Dynamic congestion toll pricing strategies to evaluate the potential of route-demand diversion on toll facilities

Abstract

Congestion pricing has been proved to be an effective traffic management measure to reduce traffic congestion in metropolitan regions. Its aim is to limit the access of traffic towards heavily congested areas, thus to force road users to shift to other means of transportation by imposing toll fares to the vehicles willing to access these areas. Previous urban congestion pricing schemes have been efficiently discouraging individual vehicles from accessing congested areas by reducing traffic and mitigating environmental emissions. This study presents a new methodology for a dynamic zone-based congestion pricing system in networks with heterogeneous users, where the variable fares are calculated based on traffic congestion and environmental emission indicators.
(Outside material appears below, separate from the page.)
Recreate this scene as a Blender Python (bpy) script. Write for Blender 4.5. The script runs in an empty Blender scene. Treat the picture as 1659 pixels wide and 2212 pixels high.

Congestion pricing methodology aims to determine optimal toll fares based on traffic congestion, vehicle type, and emissions produced based on the London Emission Model (LEM) to ensure reduction of emissions in the network-wide level. Further, methodology is developed within Dynamic Traffic Assignment (DTA) framework with a microscopic simulation model, that enables behavioral adaptation of the drivers during the pricing period as well as realistic congestion propagation. The performance of the proposed methodology is evaluated against a potential fixed pricing scheme in a Leicester city network, with 9652 sections, 3757 nodes where pricing policy area covers four zones with radius of 1.5 km from the centre. Simulation outputs have shown decrease in traffic delay time and NOx emissions within the cordon area where the congestion pricing policy is applied. However, further strategic traffic management improvements are required to control the mode shift phenomena in the boundary area produced by the congestion policy.